◆ Exercise goal
Exactly as written, quote every line that follows, skipping the images.

◆ Data segment
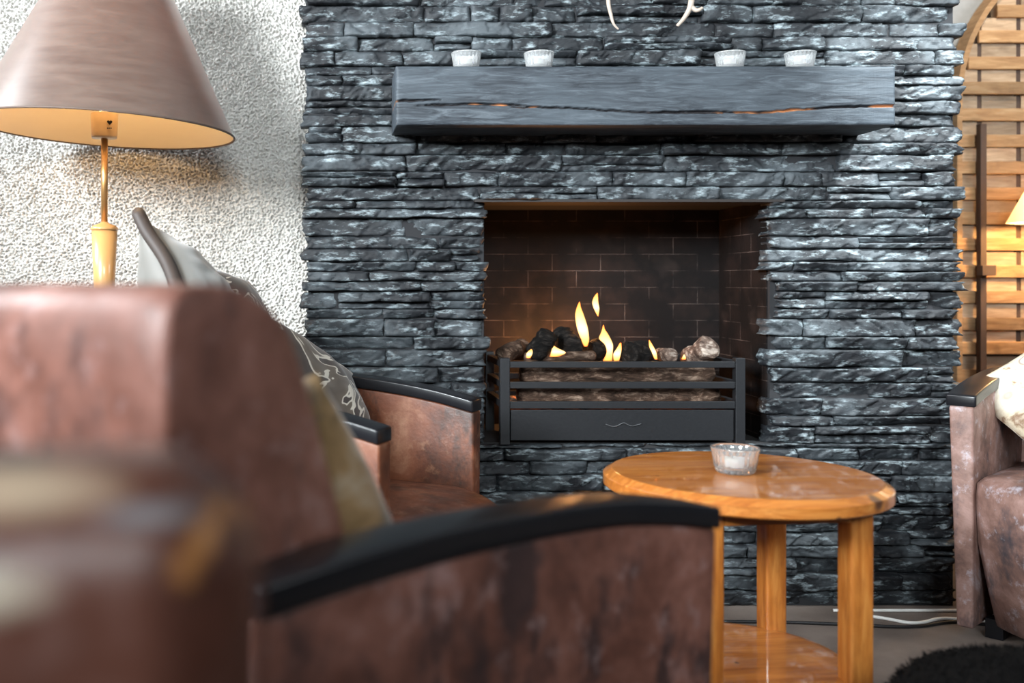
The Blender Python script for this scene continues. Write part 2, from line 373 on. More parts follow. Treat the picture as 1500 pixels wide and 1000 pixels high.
# roughcast plaster: real relief where it is seen
wl = box('wall_left', -4.2, XL + .12, YP + .012, YP + .10, 0, CEIL, STUCCO); tag(wl, kind='structure')
gx = np.arange(-1.14, XL + .05, .0022); gz = np.arange(.66, 1.90, .0022)
GX, GZ = np.meshgrid(gx, gz, indexing='ij')
rng = np.random.default_rng(5)
def band(shape, lo, hi, px):
    f = np.fft.rfft2(rng.standard_normal(shape)); kx = np.fft.fftfreq(shape[0], px)[:, None]; kz = np.fft.rfftfreq(shape[1], px)[None, :]
    k = np.hypot(kx, kz); wgt = np.exp(-(np.log((k + 1e-6) / math.sqrt(lo * hi)) / .55) ** 2)
    n = np.fft.irfft2(f * wgt, shape); return n / n.std()
hgt = band(GX.shape, 85, 115, .0022) + .45 * band(GX.shape, 45, 60, .0022)
hgt = np.where(hgt > 0, hgt * .35, -(-hgt) ** 1.15)                       # flat-topped grains with pits between
relief = .0066 * np.clip(hgt, -2.4, 1.5) + .0010 * band(GX.shape, 12, 24, .0022)
V = np.stack([GX, YP - .004 - relief, GZ], -1).reshape(-1, 3)
np_mesh('roughcast_render', V, grid_faces(*GX.shape), STUCCO, wl, smooth=False)
wr = box('wall_right', XR - .1, 4.6, YR, YR + .1, 0, CEIL, plain('grey_plaster', (.42, .42, .42), .85, bumpsc=40)); tag(wr, kind='structure')

# chimney breast: backing + split-face slate + brick firebox
wc = empty('wall_chimney', (0, 0, 0)); tag(wc, kind='structure')
bm = bmesh.new(); yb = YW + .022
bx(bm, XL + .01, OL, yb, YR, 0, CEIL); bx(bm, OR, XR - .01, yb, YR, 0, CEIL); bx(bm, OL, OR, yb, YR, OT, CEIL); bx(bm, OL, OR, yb, YR, 0, OB - .01)
frombm('chimney_core', bm, plain('dark_mortar', (.012, .012, .014), .9), wc)
rnd = random.Random(11)
SV, SF, soff = [], [], 0
def stone(u0, u1, v0, v1, yf, raggedL=0.0, raggedR=0.0, res=.0040, back=.07):
    global soff
    nu = max(6, int((u1 - u0) / res)); nv = max(5, int((v1 - v0) / res))
    s = rnd.randrange(10000)
    uu = np.linspace(0, 1, nu + 1); vv = np.linspace(0, 1, nv + 1); U, W = np.meshgrid(uu, vv, indexing='ij')
    # edges bitten by noise
    le = u0 + (raggedL + .004) * (fbm(W * (v1 - v0) * 60 + s, W * 0 + s, s, 3) - .5) * 2
    re = u1 + (raggedR + .004) * (fbm(W * (v1 - v0) * 60 + s + 50, W * 0 + s, s + 3, 3) - .5) * 2
    te = v1 - .0012 - .004 * np.clip(fbm(U * (u1 - u0) * 9, U * 0 + s, s + 5, 3) - .58, 0, 1) * 4
    be = v0 + .0012 + .004 * np.clip(fbm(U * (u1 - u0) * 9 + 9, U * 0 + s, s + 7, 3) - .6, 0, 1) * 4
    X = le + (re - le) * U; Z = be + (te - be) * W
    du = np.minimum(U, 1 - U) * (u1 - u0); dv = np.minimum(W, 1 - W) * (v1 - v0)
    ang = rnd.uniform(.25, .75) * rnd.choice((1, 1, 1, -1)); ca, sa = math.cos(ang), math.sin(ang)
    P = (X * ca + Z * sa); Q = (-X * sa + Z * ca)
    r1 = np.abs(fbm(P * 9 + s, Q * 30 + s, s, 4) - .5) * 2; r2 = fbm(P * 45, Q * 110, s + 31, 3); big = fbm(X * 9 + s, Z * 14, s + 41, 3)
    st = np.floor(big * 6 + (r1 - .3) * 1.2) / 6                                   # cleft steps
    d = rnd.uniform(-.010, .016) + rnd.uniform(-.014, .014) * (U - .5) + rnd.uniform(-.010, .016) * (W - .5)
    d = d + .007 * (r1 - .35) + .004 * (r2 - .5) + .026 * (st - .5)
    d = d - .005 * np.exp(-dv / .0016) * (.2 + r2) - .009 * np.exp(-du / .007) * (.4 + r2)
    Y = yf - d
    V = np.stack([X, Y, Z], -1); b = V.copy(); b[..., 1] = yf + back
    SV.append(V.reshape(-1, 3)); F0 = grid_faces(nu + 1, nv + 1, soff); base = soff; soff += V.shape[0] * V.shape[1]
    ring = [(i, 0) for i in range(nu + 1)] + [(nu, j) for j in range(1, nv + 1)] + [(i, nv) for i in range(nu - 1, -1, -1)] + [(0, j) for j in range(nv - 1, 0, -1)]
    rb = np.array([b[i, j] for i, j in ring]); SV.append(rb)
    idx = [base + i * (nv + 1) + j for i, j in ring]; n = len(ring)
    SF.append(F0); SF.append(np.array([(idx[k], soff + k, soff + (k + 1) % n, idx[(k + 1) % n]) for k in range(n)])); soff += n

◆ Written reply
The Blender Python script for this scene continues. Write part 2, from line 373 on. More parts follow. Treat the picture as 1500 pixels wide and 1000 pixels high.
# roughcast plaster: real relief where it is seen
wl = box('wall_left', -4.2, XL + .12, YP + .012, YP + .10, 0, CEIL, STUCCO); tag(wl, kind='structure')
gx = np.arange(-1.14, XL + .05, .0022); gz = np.arange(.66, 1.90, .0022)
GX, GZ = np.meshgrid(gx, gz, indexing='ij')
rng = np.random.default_rng(5)
def band(shape, lo, hi, px):
    f = np.fft.rfft2(rng.standard_normal(shape)); kx = np.fft.fftfreq(shape[0], px)[:, None]; kz = np.fft.rfftfreq(shape[1], px)[None, :]
    k = np.hypot(kx, kz); wgt = np.exp(-(np.log((k + 1e-6) / math.sqrt(lo * hi)) / .55) ** 2)
    n = np.fft.irfft2(f * wgt, shape); return n / n.std()
hgt = band(GX.shape, 85, 115, .0022) + .45 * band(GX.shape, 45, 60, .0022)
hgt = np.where(hgt > 0, hgt * .35, -(-hgt) ** 1.15)                       # flat-topped grains with pits between
relief = .0066 * np.clip(hgt, -2.4, 1.5) + .0010 * band(GX.shape, 12, 24, .0022)
V = np.stack([GX, YP - .004 - relief, GZ], -1).reshape(-1, 3)
np_mesh('roughcast_render', V, grid_faces(*GX.shape), STUCCO, wl, smooth=False)
wr = box('wall_right', XR - .1, 4.6, YR, YR + .1, 0, CEIL, plain('grey_plaster', (.42, .42, .42), .85, bumpsc=40)); tag(wr, kind='structure')

# chimney breast: backing + split-face slate + brick firebox
wc = empty('wall_chimney', (0, 0, 0)); tag(wc, kind='structure')
bm = bmesh.new(); yb = YW + .022
bx(bm, XL + .01, OL, yb, YR, 0, CEIL); bx(bm, OR, XR - .01, yb, YR, 0, CEIL); bx(bm, OL, OR, yb, YR, OT, CEIL); bx(bm, OL, OR, yb, YR, 0, OB - .01)
frombm('chimney_core', bm, plain('dark_mortar', (.012, .012, .014), .9), wc)
rnd = random.Random(11)
SV, SF, soff = [], [], 0
def stone(u0, u1, v0, v1, yf, raggedL=0.0, raggedR=0.0, res=.0040, back=.07):
    global soff
    nu = max(6, int((u1 - u0) / res)); nv = max(5, int((v1 - v0) / res))
    s = rnd.randrange(10000)
    uu = np.linspace(0, 1, nu + 1); vv = np.linspace(0, 1, nv + 1); U, W = np.meshgrid(uu, vv, indexing='ij')
    # edges bitten by noise
    le = u0 + (raggedL + .004) * (fbm(W * (v1 - v0) * 60 + s, W * 0 + s, s, 3) - .5) * 2
    re = u1 + (raggedR + .004) * (fbm(W * (v1 - v0) * 60 + s + 50, W * 0 + s, s + 3, 3) - .5) * 2
    te = v1 - .0012 - .004 * np.clip(fbm(U * (u1 - u0) * 9, U * 0 + s, s + 5, 3) - .58, 0, 1) * 4
    be = v0 + .0012 + .004 * np.clip(fbm(U * (u1 - u0) * 9 + 9, U * 0 + s, s + 7, 3) - .6, 0, 1) * 4
    X = le + (re - le) * U; Z = be + (te - be) * W
    du = np.minimum(U, 1 - U) * (u1 - u0); dv = np.minimum(W, 1 - W) * (v1 - v0)
    ang = rnd.uniform(.25, .75) * rnd.choice((1, 1, 1, -1)); ca, sa = math.cos(ang), math.sin(ang)
    P = (X * ca + Z * sa); Q = (-X * sa + Z * ca)
    r1 = np.abs(fbm(P * 9 + s, Q * 30 + s, s, 4) - .5) * 2; r2 = fbm(P * 45, Q * 110, s + 31, 3); big = fbm(X * 9 + s, Z * 14, s + 41, 3)
    st = np.floor(big * 6 + (r1 - .3) * 1.2) / 6                                   # cleft steps
    d = rnd.uniform(-.010, .016) + rnd.uniform(-.014, .014) * (U - .5) + rnd.uniform(-.010, .016) * (W - .5)
    d = d + .007 * (r1 - .35) + .004 * (r2 - .5) + .026 * (st - .5)
    d = d - .005 * np.exp(-dv / .0016) * (.2 + r2) - .009 * np.exp(-du / .007) * (.4 + r2)
    Y = yf - d
    V = np.stack([X, Y, Z], -1); b = V.copy(); b[..., 1] = yf + back
    SV.append(V.reshape(-1, 3)); F0 = grid_faces(nu + 1, nv + 1, soff); base = soff; soff += V.shape[0] * V.shape[1]
    ring = [(i, 0) for i in range(nu + 1)] + [(nu, j) for j in range(1, nv + 1)] + [(i, nv) for i in range(nu - 1, -1, -1)] + [(0, j) for j in range(nv - 1, 0, -1)]
    rb = np.array([b[i, j] for i, j in ring]); SV.append(rb)
    idx = [base + i * (nv + 1) + j for i, j in ring]; n = len(ring)
    SF.append(F0); SF.append(np.array([(idx[k], soff + k, soff + (k + 1) % n, idx[(k + 1) % n]) for k in range(n)])); soff += n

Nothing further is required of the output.